• [PROBLEM DETAILS]: From the entries that follow, reproduce exactly and only the lines from the line with "The Blender Python" to the line with "0.132, 0.062, 1))", endpoints included.

• [INFORMATION GIVEN]:
┏━━

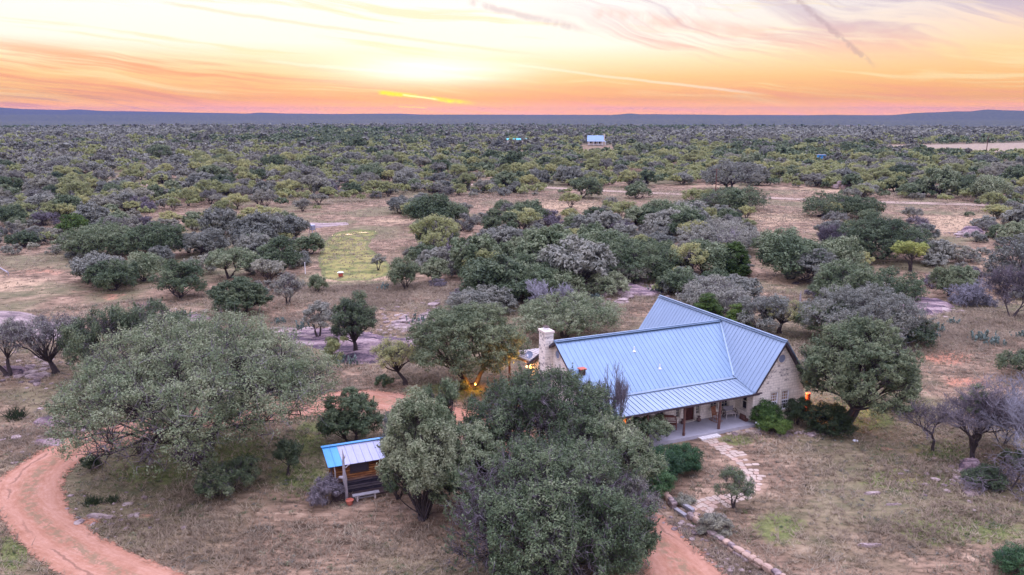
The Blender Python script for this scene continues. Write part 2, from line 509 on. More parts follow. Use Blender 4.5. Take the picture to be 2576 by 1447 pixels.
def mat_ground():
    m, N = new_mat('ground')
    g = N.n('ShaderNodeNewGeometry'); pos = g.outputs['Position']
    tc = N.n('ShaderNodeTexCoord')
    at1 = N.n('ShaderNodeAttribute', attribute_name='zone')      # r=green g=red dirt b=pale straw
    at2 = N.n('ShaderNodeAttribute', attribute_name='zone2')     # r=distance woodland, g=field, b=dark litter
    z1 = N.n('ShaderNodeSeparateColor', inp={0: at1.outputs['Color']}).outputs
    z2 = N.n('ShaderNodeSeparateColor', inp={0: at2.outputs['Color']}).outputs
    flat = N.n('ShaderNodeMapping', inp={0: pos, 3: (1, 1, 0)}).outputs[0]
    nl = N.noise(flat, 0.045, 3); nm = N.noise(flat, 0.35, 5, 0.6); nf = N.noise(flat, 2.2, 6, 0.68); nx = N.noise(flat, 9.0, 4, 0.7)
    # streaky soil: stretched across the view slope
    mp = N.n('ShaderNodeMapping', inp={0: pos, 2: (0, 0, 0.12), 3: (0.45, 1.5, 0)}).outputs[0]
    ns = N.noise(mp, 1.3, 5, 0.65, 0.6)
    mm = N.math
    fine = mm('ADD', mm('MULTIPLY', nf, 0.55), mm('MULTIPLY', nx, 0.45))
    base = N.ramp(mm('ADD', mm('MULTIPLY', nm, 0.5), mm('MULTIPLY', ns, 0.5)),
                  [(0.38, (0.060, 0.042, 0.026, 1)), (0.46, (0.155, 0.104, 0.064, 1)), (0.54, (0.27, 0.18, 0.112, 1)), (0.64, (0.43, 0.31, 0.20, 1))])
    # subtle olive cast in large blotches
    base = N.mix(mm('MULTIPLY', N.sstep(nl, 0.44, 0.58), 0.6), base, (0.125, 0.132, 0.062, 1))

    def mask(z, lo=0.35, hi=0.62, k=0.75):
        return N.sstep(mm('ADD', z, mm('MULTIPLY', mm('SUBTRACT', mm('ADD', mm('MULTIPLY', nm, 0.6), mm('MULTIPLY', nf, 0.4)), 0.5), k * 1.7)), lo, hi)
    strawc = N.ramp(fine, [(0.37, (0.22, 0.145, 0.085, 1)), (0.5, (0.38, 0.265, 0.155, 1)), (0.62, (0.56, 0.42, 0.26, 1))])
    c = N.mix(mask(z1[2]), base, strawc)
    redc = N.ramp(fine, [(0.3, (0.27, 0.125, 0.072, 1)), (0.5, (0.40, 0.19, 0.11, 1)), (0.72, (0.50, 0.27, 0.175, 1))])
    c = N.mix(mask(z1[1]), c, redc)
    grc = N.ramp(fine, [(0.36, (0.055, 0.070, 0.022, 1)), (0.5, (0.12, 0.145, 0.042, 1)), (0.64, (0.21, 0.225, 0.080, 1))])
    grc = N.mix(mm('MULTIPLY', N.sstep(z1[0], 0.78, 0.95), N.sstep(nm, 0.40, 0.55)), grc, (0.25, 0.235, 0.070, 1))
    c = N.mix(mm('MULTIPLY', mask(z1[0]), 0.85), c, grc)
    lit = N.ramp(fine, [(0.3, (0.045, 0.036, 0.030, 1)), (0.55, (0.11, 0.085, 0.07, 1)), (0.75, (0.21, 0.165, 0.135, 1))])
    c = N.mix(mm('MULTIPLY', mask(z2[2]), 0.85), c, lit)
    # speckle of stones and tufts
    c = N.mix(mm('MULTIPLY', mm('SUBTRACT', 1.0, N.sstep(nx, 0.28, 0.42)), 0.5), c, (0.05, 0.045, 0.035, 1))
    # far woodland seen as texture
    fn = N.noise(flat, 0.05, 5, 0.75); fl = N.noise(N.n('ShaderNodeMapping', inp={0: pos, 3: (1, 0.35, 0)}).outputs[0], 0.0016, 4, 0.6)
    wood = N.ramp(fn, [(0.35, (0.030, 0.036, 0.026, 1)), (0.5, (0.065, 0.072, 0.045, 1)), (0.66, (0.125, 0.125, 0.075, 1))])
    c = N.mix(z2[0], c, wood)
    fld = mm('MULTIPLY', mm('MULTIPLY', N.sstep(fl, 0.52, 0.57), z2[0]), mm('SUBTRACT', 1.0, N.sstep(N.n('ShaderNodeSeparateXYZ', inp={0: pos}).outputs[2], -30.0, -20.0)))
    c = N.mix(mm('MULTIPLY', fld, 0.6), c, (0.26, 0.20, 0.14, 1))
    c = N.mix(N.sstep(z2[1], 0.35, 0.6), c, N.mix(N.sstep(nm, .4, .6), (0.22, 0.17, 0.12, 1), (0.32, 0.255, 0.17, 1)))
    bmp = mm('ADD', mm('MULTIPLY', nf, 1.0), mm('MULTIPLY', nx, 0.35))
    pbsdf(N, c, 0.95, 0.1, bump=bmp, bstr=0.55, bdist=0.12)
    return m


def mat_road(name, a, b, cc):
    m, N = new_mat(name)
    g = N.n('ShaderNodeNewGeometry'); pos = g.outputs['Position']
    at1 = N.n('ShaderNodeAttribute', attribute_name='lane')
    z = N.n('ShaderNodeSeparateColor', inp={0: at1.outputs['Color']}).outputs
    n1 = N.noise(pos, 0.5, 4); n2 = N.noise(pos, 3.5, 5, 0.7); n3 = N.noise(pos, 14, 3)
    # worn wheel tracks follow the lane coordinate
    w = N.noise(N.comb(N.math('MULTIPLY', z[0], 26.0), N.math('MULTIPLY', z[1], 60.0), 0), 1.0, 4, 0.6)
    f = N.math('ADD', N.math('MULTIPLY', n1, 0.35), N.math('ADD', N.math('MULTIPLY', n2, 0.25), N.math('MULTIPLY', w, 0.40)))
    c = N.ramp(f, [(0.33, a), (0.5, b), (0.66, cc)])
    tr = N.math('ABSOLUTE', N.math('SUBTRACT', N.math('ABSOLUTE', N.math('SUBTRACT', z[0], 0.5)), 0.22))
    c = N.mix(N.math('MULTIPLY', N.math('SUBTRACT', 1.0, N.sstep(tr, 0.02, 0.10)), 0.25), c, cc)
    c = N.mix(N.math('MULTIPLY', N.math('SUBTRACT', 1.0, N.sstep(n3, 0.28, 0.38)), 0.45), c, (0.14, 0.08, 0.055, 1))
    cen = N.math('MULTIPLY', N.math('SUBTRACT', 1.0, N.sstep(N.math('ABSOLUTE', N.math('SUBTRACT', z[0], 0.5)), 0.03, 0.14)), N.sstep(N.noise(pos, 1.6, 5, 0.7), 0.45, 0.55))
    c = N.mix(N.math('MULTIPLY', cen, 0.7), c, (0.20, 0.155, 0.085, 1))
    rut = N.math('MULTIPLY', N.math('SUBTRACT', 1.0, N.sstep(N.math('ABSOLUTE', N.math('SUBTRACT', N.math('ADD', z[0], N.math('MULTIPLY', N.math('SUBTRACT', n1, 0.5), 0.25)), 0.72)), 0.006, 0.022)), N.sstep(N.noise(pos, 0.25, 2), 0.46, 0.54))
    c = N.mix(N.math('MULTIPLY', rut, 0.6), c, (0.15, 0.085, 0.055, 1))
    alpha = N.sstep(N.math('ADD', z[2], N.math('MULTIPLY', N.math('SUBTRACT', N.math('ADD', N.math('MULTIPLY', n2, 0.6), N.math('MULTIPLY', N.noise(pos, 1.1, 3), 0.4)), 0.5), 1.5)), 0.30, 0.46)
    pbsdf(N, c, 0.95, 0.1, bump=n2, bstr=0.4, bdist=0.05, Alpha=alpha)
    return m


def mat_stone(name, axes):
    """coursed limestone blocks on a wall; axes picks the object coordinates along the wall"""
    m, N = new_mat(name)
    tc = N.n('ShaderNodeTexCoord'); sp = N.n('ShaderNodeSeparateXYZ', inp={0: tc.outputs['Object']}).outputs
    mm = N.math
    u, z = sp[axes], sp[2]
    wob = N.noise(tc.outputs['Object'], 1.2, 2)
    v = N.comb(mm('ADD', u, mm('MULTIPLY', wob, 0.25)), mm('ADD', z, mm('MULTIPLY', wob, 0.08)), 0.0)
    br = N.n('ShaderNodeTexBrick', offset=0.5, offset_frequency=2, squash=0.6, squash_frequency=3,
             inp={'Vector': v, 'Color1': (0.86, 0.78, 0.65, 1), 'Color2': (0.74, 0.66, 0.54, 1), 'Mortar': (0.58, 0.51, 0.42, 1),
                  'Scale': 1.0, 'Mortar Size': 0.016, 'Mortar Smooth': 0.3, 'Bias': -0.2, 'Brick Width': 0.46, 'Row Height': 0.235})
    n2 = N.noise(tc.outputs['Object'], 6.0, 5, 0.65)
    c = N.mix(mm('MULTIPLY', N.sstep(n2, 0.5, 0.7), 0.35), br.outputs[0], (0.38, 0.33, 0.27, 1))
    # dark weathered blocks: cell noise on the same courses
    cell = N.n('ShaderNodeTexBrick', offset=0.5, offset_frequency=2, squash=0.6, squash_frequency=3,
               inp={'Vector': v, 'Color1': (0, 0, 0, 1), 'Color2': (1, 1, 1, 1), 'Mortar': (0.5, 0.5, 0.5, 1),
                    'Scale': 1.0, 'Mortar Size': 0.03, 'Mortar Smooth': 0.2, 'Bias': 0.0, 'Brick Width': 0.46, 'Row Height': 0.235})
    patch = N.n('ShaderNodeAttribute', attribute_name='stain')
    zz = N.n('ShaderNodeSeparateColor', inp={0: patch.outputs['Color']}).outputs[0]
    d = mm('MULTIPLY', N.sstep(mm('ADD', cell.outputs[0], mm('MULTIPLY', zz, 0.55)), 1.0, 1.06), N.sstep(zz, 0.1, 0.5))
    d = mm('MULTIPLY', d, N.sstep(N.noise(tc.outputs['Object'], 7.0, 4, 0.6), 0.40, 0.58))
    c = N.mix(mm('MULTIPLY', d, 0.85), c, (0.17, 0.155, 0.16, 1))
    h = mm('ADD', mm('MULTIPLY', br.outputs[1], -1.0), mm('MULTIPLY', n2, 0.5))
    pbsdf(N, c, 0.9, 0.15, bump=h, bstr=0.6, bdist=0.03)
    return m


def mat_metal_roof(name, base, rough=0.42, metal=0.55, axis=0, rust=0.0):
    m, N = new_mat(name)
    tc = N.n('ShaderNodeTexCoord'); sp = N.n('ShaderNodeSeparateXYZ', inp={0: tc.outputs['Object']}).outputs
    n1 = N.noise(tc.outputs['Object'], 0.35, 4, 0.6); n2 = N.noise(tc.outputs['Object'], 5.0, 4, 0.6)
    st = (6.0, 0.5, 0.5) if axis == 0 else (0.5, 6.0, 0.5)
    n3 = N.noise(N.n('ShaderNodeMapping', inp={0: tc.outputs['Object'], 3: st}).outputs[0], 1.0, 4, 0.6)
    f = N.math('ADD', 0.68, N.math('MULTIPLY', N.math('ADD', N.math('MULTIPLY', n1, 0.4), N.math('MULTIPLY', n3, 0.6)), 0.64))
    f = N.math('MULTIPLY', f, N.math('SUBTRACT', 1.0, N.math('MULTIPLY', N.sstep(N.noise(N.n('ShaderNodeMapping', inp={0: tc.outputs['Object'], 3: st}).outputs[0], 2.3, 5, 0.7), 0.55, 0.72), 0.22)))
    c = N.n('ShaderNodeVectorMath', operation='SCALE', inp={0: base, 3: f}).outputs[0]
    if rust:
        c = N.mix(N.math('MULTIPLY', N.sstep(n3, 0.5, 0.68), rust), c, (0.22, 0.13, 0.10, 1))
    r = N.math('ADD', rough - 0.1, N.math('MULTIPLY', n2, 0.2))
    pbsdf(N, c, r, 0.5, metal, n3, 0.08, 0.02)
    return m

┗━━
┏━━

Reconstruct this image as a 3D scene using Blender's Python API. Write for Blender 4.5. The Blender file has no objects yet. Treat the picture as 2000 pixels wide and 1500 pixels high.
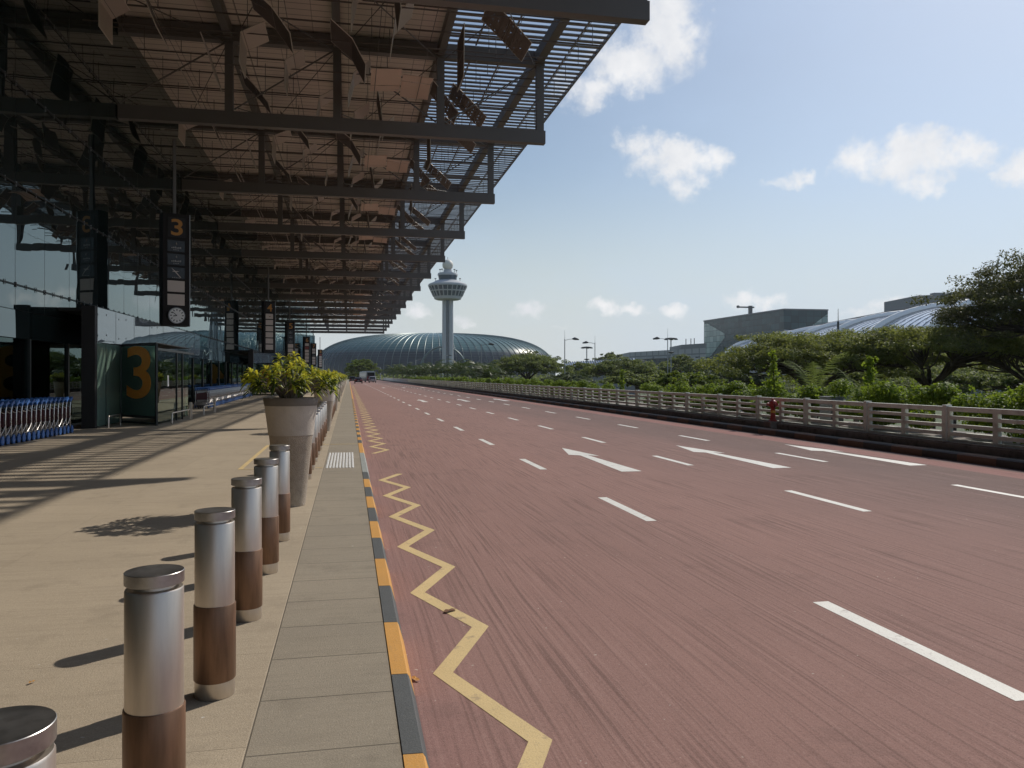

┗━━

• [TASK RESPONSE]:
The Blender Python script for this scene continues. Write part 2, from line 509 on. More parts follow. Use Blender 4.5. Take the picture to be 2576 by 1447 pixels.
def mat_ground():
    m, N = new_mat('ground')
    g = N.n('ShaderNodeNewGeometry'); pos = g.outputs['Position']
    tc = N.n('ShaderNodeTexCoord')
    at1 = N.n('ShaderNodeAttribute', attribute_name='zone')      # r=green g=red dirt b=pale straw
    at2 = N.n('ShaderNodeAttribute', attribute_name='zone2')     # r=distance woodland, g=field, b=dark litter
    z1 = N.n('ShaderNodeSeparateColor', inp={0: at1.outputs['Color']}).outputs
    z2 = N.n('ShaderNodeSeparateColor', inp={0: at2.outputs['Color']}).outputs
    flat = N.n('ShaderNodeMapping', inp={0: pos, 3: (1, 1, 0)}).outputs[0]
    nl = N.noise(flat, 0.045, 3); nm = N.noise(flat, 0.35, 5, 0.6); nf = N.noise(flat, 2.2, 6, 0.68); nx = N.noise(flat, 9.0, 4, 0.7)
    # streaky soil: stretched across the view slope
    mp = N.n('ShaderNodeMapping', inp={0: pos, 2: (0, 0, 0.12), 3: (0.45, 1.5, 0)}).outputs[0]
    ns = N.noise(mp, 1.3, 5, 0.65, 0.6)
    mm = N.math
    fine = mm('ADD', mm('MULTIPLY', nf, 0.55), mm('MULTIPLY', nx, 0.45))
    base = N.ramp(mm('ADD', mm('MULTIPLY', nm, 0.5), mm('MULTIPLY', ns, 0.5)),
                  [(0.38, (0.060, 0.042, 0.026, 1)), (0.46, (0.155, 0.104, 0.064, 1)), (0.54, (0.27, 0.18, 0.112, 1)), (0.64, (0.43, 0.31, 0.20, 1))])
    # subtle olive cast in large blotches
    base = N.mix(mm('MULTIPLY', N.sstep(nl, 0.44, 0.58), 0.6), base, (0.125, 0.132, 0.062, 1))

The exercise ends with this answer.